После представления все усаживаются в машины и мчатся в Марсель есть ночное блюдо — луковый суп у Бассо. Кокто и Шоу восхищаются молодыми моряками, гуляющими в порту и сидящими в барах. Не успели гости сделать заказ, как Шоу приглашает за их стол одного из красавчиков. Вспыхивает ссора между Айседорой и Кокто: кому достанется этот лакомый кусочек?

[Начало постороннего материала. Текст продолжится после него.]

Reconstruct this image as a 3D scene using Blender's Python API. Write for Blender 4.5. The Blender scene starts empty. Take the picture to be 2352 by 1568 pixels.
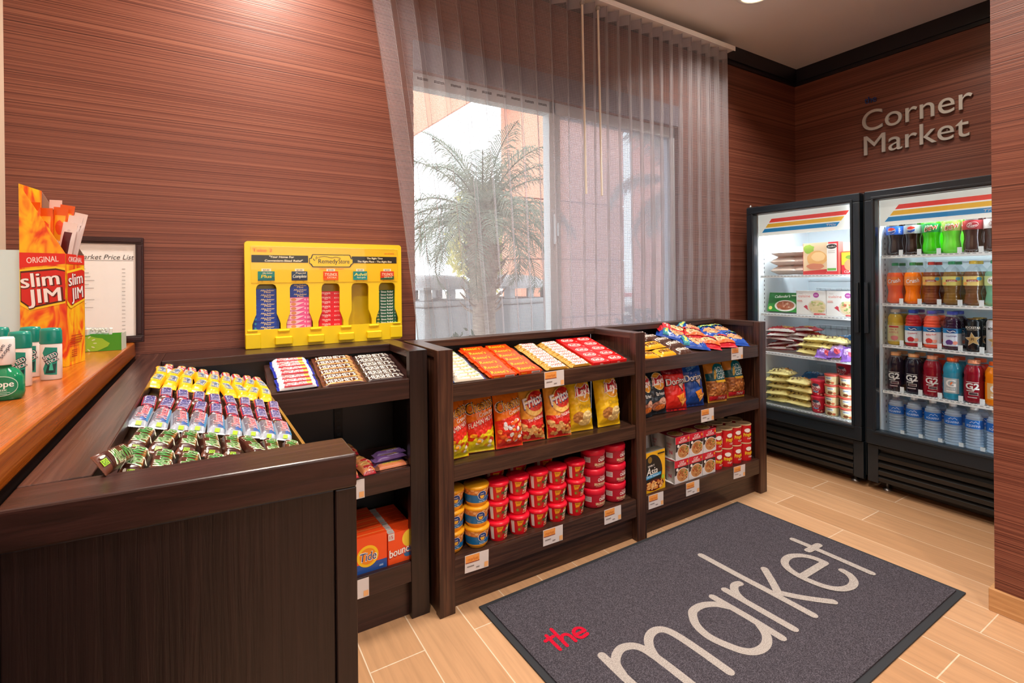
import bpy, math, random
from mathutils import Vector, Matrix, noise
from mathutils.geometry import tessellate_polygon
random.seed(7)
SC = bpy.context.scene
COL = SC.collection
PI = math.pi

# ---------------------------------------------------------------- camera
F_PX, CY_PX, YAW, PITCH, ROLL, H_CAM = 1144.05, 644.06, 0.547426, -0.0020656, -0.0100864, 1.175
cam = bpy.data.objects.new('camera', bpy.data.cameras.new('camera'))
COL.objects.link(cam)
cd = cam.data
cd.sensor_fit = 'HORIZONTAL'; cd.sensor_width = 36
cd.lens = 36 * F_PX / 2352
cd.shift_y = -(784 - CY_PX) / 2352
cd.clip_start = 0.05; cd.clip_end = 200
fwd = Vector((math.sin(YAW) * math.cos(PITCH), math.cos(YAW) * math.cos(PITCH), math.sin(PITCH)))
rgt = Vector((math.cos(YAW), -math.sin(YAW), 0)); upv = rgt.cross(fwd)
r2 = rgt * math.cos(ROLL) + upv * math.sin(ROLL); u2 = -rgt * math.sin(ROLL) + upv * math.cos(ROLL)
mw = Matrix((r2, u2, -fwd)).transposed().to_4x4(); mw.translation = Vector((0, 0, H_CAM))
cam.matrix_world = mw
SC.camera = cam

# ---------------------------------------------------------------- world, sun, exposure
SC.view_settings.view_transform = 'Standard'
SC.view_settings.look = 'None'
SC.view_settings.gamma = 1
SC.view_settings.use_curve_mapping = False
SC.view_settings.exposure = 0.0
SC.cycles.transparent_max_bounces = 32
SC.cycles.max_bounces = 8
SC.cycles.use_denoising = True
SC.cycles.sample_clamp_indirect = 4
W = bpy.data.worlds.new('world'); SC.world = W; W.use_nodes = True
bg = W.node_tree.nodes['Background']
bg.inputs[0].default_value = (0.86, 0.95, 1.0, 1); bg.inputs[1].default_value = 4.2
sun = bpy.data.objects.new('sun', bpy.data.lights.new('sun', 'SUN')); COL.objects.link(sun)
sun.data.energy = 2.2; sun.data.angle = 0.02; sun.data.color = (1, .93, .82)
sun.rotation_euler = (math.radians(48), 0, math.radians(-40))

def area(name, loc, size, power, color=(1, .93, .84), rot=(0, 0, 0), spread=180):
    l = bpy.data.lights.new(name, 'AREA'); l.shape = 'DISK'; l.size = size; l.energy = power; l.color = color
    l.spread = math.radians(spread)
    o = bpy.data.objects.new(name, l); COL.objects.link(o); o.location = loc; o.rotation_euler = rot
    return o
# downlights of the ceiling: x, y, watts
ZC = 2.737
LAMPS = [(2.59, 1.635, 15), (0.22, 1.72, 21), (1.5, 0.75, 20), (-0.05, .35, 18), (1.3, -.7, 20), (0.3, -2.0, 20), (3.30, 1.05, 4)]

# ---------------------------------------------------------------- materials
def lin(h):
    h = h.lstrip('#'); c = [int(h[i:i + 2], 16) / 255 for i in (0, 2, 4)]
    return tuple((x / 12.92 if x <= .04045 else ((x + .055) / 1.055) ** 2.4) for x in c) + (1,)
_M = {}
def C(h, rough=.35, metal=0.0, coat=0.0, emit=0, spec=.5):
    k = (h, rough, metal, coat, emit)
    if k in _M: return _M[k]
    m = bpy.data.materials.new('paint_' + h); m.use_nodes = True
    b = m.node_tree.nodes['Principled BSDF']
    b.inputs['Base Color'].default_value = lin(h); b.inputs['Roughness'].default_value = rough
    b.inputs['Metallic'].default_value = metal; b.inputs['Coat Weight'].default_value = coat
    b.inputs['Specular IOR Level'].default_value = spec
    if emit:
        b.inputs['Emission Color'].default_value = lin(h); b.inputs['Emission Strength'].default_value = emit
    _M[k] = m
    return m
class NT:
    def __init__(s, name):
        s.m = bpy.data.materials.new(name); s.m.use_nodes = True; s.t = s.m.node_tree; s.t.nodes.clear()
        s.out = s.t.nodes.new('ShaderNodeOutputMaterial')
    def n(s, typ, **kw):
        x = s.t.nodes.new(typ)
        for k, v in kw.items():
            if k[0] == 'i': x.inputs[int(k[1:])].default_value = v
            else: setattr(x, k, v)
        return x
    def l(s, a, b): s.t.links.new(a, b)
    def math(s, op, a, b=None, c=None):
        x = s.t.nodes.new('ShaderNodeMath'); x.operation = op
        for i, v in enumerate((a, b, c)):
            if v is None: continue
            if isinstance(v, (int, float)): x.inputs[i].default_value = v
            else: s.l(v, x.inputs[i])
        return x.outputs[0]
    def mapped(s, scale, coord='Object', rot=(0, 0, 0)):
        tc = s.n('ShaderNodeTexCoord'); mp = s.n('ShaderNodeMapping')
        mp.inputs['Scale'].default_value = scale; mp.inputs['Rotation'].default_value = rot
        s.l(tc.outputs[coord], mp.inputs['Vector']); return mp.outputs[0]
    def noise(s, vec, scale=1, detail=2, rough=.5, dist=0):
        x = s.n('ShaderNodeTexNoise'); x.inputs['Scale'].default_value = scale; x.inputs['Detail'].default_value = detail
        x.inputs['Roughness'].default_value = rough; x.inputs['Distortion'].default_value = dist
        s.l(vec, x.inputs['Vector']); return x.outputs['Fac']
    def ramp(s, fac, stops):
        x = s.n('ShaderNodeValToRGB'); cr = x.color_ramp
        while len(cr.elements) < len(stops): cr.elements.new(.5)
        for e, (p, c) in zip(cr.elements, stops): e.position = p; e.color = lin(c) if isinstance(c, str) else (c, c, c, 1)
        s.l(fac, x.inputs[0]); return x.outputs[0]
    def mixc(s, fac, a, b, typ='MIX'):
        x = s.n('ShaderNodeMix', data_type='RGBA', blend_type=typ)
        for i, v in ((0, fac), (6, a), (7, b)):
            if isinstance(v, (int, float)): x.inputs[i].default_value = v
            elif isinstance(v, str): x.inputs[i].default_value = lin(v)
            else: s.l(v, x.inputs[i])
        return x.outputs[2]
    def princ(s, color, rough=.5, bump=None, bd=.002, spec=.5, metal=0, coat=0):
        b = s.n('ShaderNodeBsdfPrincipled'); b.inputs['Specular IOR Level'].default_value = spec
        b.inputs['Metallic'].default_value = metal; b.inputs['Coat Weight'].default_value = coat
        if isinstance(color, str): b.inputs['Base Color'].default_value = lin(color)
        else: s.l(color, b.inputs['Base Color'])
        if isinstance(rough, (int, float)): b.inputs['Roughness'].default_value = rough
        else: s.l(rough, b.inputs['Roughness'])
        if bump is not None:
            bp = s.n('ShaderNodeBump'); bp.inputs['Distance'].default_value = bd; s.l(bump, bp.inputs['Height']); s.l(bp.outputs[0], b.inputs['Normal'])
        s.l(b.outputs[0], s.out.inputs[0]); return b
def m_panel():      # horizontal-grain wall laminate
    k = NT('wood_panel_laminate')
    a = k.noise(k.mapped((.07, .07, 270)), 1, 2, .55)
    b = k.noise(k.mapped((.04, .04, 70)), 1, 2, .6)
    g = k.noise(k.mapped((.5, .5, 1.2)), 1, 1)
    f = k.math('ADD', k.math('MULTIPLY', a, .76), k.math('MULTIPLY', b, .24))
    c = k.ramp(f, [(.34, '3a1a12'), (.42, '643427'), (.50, '7c4636'), (.62, '925a45')])
    c = k.mixc(1, c, k.ramp(g, [(.3, .86), (.7, 1.0)]), 'MULTIPLY')
    k.princ(c, .40, f, .0008, spec=.45); return k.m
def m_dark(name, dirn, c0, c1, c2, rough=.34):
    k = NT(name)
    sc = {'x': (3, 90, 90), 'y': (90, 3, 90), 'z': (90, 90, 3)}[dirn]
    a = k.noise(k.mapped(sc), 1, 5, .62, .6)
    c = k.ramp(a, [(.3, c0), (.5, c1), (.72, c2)])
    k.princ(c, rough, a, .0006, spec=.5); return k.m
def m_floor():
    k = NT('wood_look_floor_tile')
    tc = k.n('ShaderNodeTexCoord'); mp = k.n('ShaderNodeMapping'); k.l(tc.outputs['Object'], mp.inputs[0])
    mp.inputs['Rotation'].default_value = (0, 0, -PI / 2); mp.inputs['Location'].default_value = (.30, .052, 0)
    br = k.n('ShaderNodeTexBrick'); k.l(mp.outputs[0], br.inputs['Vector'])
    br.offset = .36; br.offset_frequency = 2; br.squash = 1
    br.inputs['Scale'].default_value = 1; br.inputs['Brick Width'].default_value = .9; br.inputs['Row Height'].default_value = .175
    br.inputs['Mortar Size'].default_value = .0022; br.inputs['Mortar Smooth'].default_value = .1; br.inputs['Bias'].default_value = 0
    br.inputs['Color1'].default_value = lin('c59a74'); br.inputs['Color2'].default_value = lin('b3865f'); br.inputs['Mortar'].default_value = lin('dcc2a6')
    g = k.noise(k.mapped((50, 2.5, 1)), 1, 5, .6, .4)
    gr = k.ramp(g, [(.3, .80), (.6, 1.0)])
    c = k.mixc(1, br.outputs['Color'], gr, 'MULTIPLY')
    k.princ(c, .33, k.math('SUBTRACT', 1, br.outputs['Fac']), .0006); return k.m
def m_carpet():
    k = NT('carpet_pile')
    a = k.noise(k.mapped((1, 1, 1)), 330, 3, .7)
    c = k.ramp(a, [(.3, '28252a'), (.5, '4a454c'), (.72, '767079')])
    k.princ(c, .95, a, .004, spec=.1); return k.m
def m_pile(name, c0, c1):
    k = NT(name); a = k.noise(k.mapped((1, 1, 1)), 330, 3, .7)
    k.princ(k.ramp(a, [(.3, c0), (.65, c1)]), .95, a, .004, spec=.1); return k.m
def m_sheer():
    k = NT('open_weave_sheer')
    uv = k.n('ShaderNodeUVMap'); sp = k.n('ShaderNodeSeparateXYZ'); k.l(uv.outputs[0], sp.inputs[0])
    P = .0056
    def thr(o, w): return k.math('LESS_THAN', k.math('FRACT', k.math('DIVIDE', o, P)), w)
    f = k.math('MAXIMUM', thr(sp.outputs[0], .24), thr(sp.outputs[1], .26))
    hem = k.math('GREATER_THAN', sp.outputs[1], 2.575)
    f = k.math('MAXIMUM', f, k.math('MULTIPLY', hem, .85))
    d = k.n('ShaderNodeBsdfDiffuse'); d.inputs[0].default_value = lin('bdb6ba')
    t = k.n('ShaderNodeBsdfTranslucent'); t.inputs[0].default_value = lin('cdc6c8')
    mx = k.n('ShaderNodeMixShader'); mx.inputs[0].default_value = .55; k.l(d.outputs[0], mx.inputs[1]); k.l(t.outputs[0], mx.inputs[2])
    tr = k.n('ShaderNodeBsdfTransparent'); m2 = k.n('ShaderNodeMixShader')
    k.l(f, m2.inputs[0]); k.l(tr.outputs[0], m2.inputs[1]); k.l(mx.outputs[0], m2.inputs[2]); k.l(m2.outputs[0], k.out.inputs[0])
    return k.m
def m_glass(name, tint='f4fbfa', refl=.06, haze=0, hcol='9aa6ac'):
    k = NT(name); tr = k.n('ShaderNodeBsdfTransparent'); tr.inputs[0].default_value = lin(tint)
    g = k.n('ShaderNodeBsdfGlossy'); g.inputs['Roughness'].default_value = .02
    fr = k.n('ShaderNodeFresnel'); fr.inputs[0].default_value = 1.45
    ge = k.n('ShaderNodeNewGeometry'); ff = k.math('MULTIPLY', k.math('MULTIPLY', fr.outputs[0], refl / .04), k.math('SUBTRACT', 1, ge.outputs['Backfacing']))
    m = k.n('ShaderNodeMixShader'); k.l(k.math('MINIMUM', ff, .6), m.inputs[0]); k.l(tr.outputs[0], m.inputs[1]); k.l(g.outputs[0], m.inputs[2])
    o = m.outputs[0]
    if haze:
        d = k.n('ShaderNodeBsdfTranslucent'); d.inputs[0].default_value = lin(hcol); m2 = k.n('ShaderNodeMixShader'); m2.inputs[0].default_value = haze
        k.l(o, m2.inputs[1]); k.l(d.outputs[0], m2.inputs[2]); o = m2.outputs[0]
    k.l(o, k.out.inputs[0]); return k.m
def m_plastic(name, tint, alpha, rough=.12):   # tinted clear plastic or liquid: part see-through, part body colour
    k = NT(name); tr = k.n('ShaderNodeBsdfTransparent'); tr.inputs[0].default_value = lin(tint)
    b = k.n('ShaderNodeBsdfPrincipled'); b.inputs['Base Color'].default_value = lin(tint); b.inputs['Roughness'].default_value = rough
    b.inputs['Coat Weight'].default_value = .5
    m = k.n('ShaderNodeMixShader'); m.inputs[0].default_value = alpha
    k.l(tr.outputs[0], m.inputs[1]); k.l(b.outputs[0], m.inputs[2]); k.l(m.outputs[0], k.out.inputs[0]); return k.m
def m_flame():
    k = NT('flame_print'); a = k.noise(k.mapped((1, 1, .45)), 26, 2, .5, 1.6)
    k.princ(k.ramp(a, [(.36, 'f6c21c'), (.5, 'f39c1b'), (.6, 'ea5a1c'), (.72, 'd8301c')]), .35); return k.m
def m_granola(name, c0, c1, c2, sc=90):
    k = NT(name); v = k.n('ShaderNodeTexVoronoi'); v.inputs['Scale'].default_value = sc; k.l(k.mapped((1, 1, 1)), v.inputs[0])
    k.princ(k.ramp(v.outputs['Distance'], [(.1, c2), (.4, c1), (.7, c0)]), .3); return k.m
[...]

— Милый мой Жанчик, — сюсюкает Айседора, подражая ребенку, которого лишают лакомства, — у вас уже был такой прошлой ночью. Оставьте мне этого… Умоляю…
И, обращаясь к остальным:
— Ну объясните ему, что так нечестно. Будьте нашими судьями. Сегодня моя очередь.
Все хором решают:
— Это верно, Жан, она права. Сегодня ее очередь. Обиженным тоном Кокто отвечает:
— Ладно… пусть забирает. Но это в последний раз.
Во время своих частых наездов в Париж Айседора живет с Серовым в меблированной квартире из двух комнат в районе улицы Муфтар, в современном доме, чистеньком, хотя и без роскоши. Вот там-то 1 мая 1927 года и застала ее Мэри Дести, вернувшаяся из Штатов. Она с трудом узнает свою подругу в этой стареющей располневшей женщине с опухшим лицом. Посреди комнаты — круглый стол с остатками еды и полупустой бутылкой коньяка. Это так непохоже на образ жизни, какой вела Айседора, когда Мэри рассталась с ней несколько лет назад, что ей трудно скрыть удивление. Айседора догадалась, нежно ее обняла, усадила на канапе и села рядом. Взяв подругу за руку, сказала:
— Мэри, вы приехали вовремя. Еще один день, и, боюсь, было бы поздно. Много месяцев я думала о вас. Говорила себе: «Если бы Мэри была здесь, она нашла бы способ…»
— Что думаете делать теперь?
— Сама не знаю. Сейчас пишу мемуары. За них мне выплатили крупный аванс… К сожалению, от него ничего не осталось. Я провела месяц в «Негреско», а когда уезжала, мне не хватило денег, даже чтобы расплатиться за гостиницу. Осталась им должна еще восемь тысяч франков, поэтому они оставили себе под залог мои чемоданы и автомобиль. Хорошо еще, администратор гостиницы дал мне в долг на билет до Парижа.
— Вы все та же чудесная стрекоза! Опять без денег, в долгу как в шелку, живете сегодняшним днем.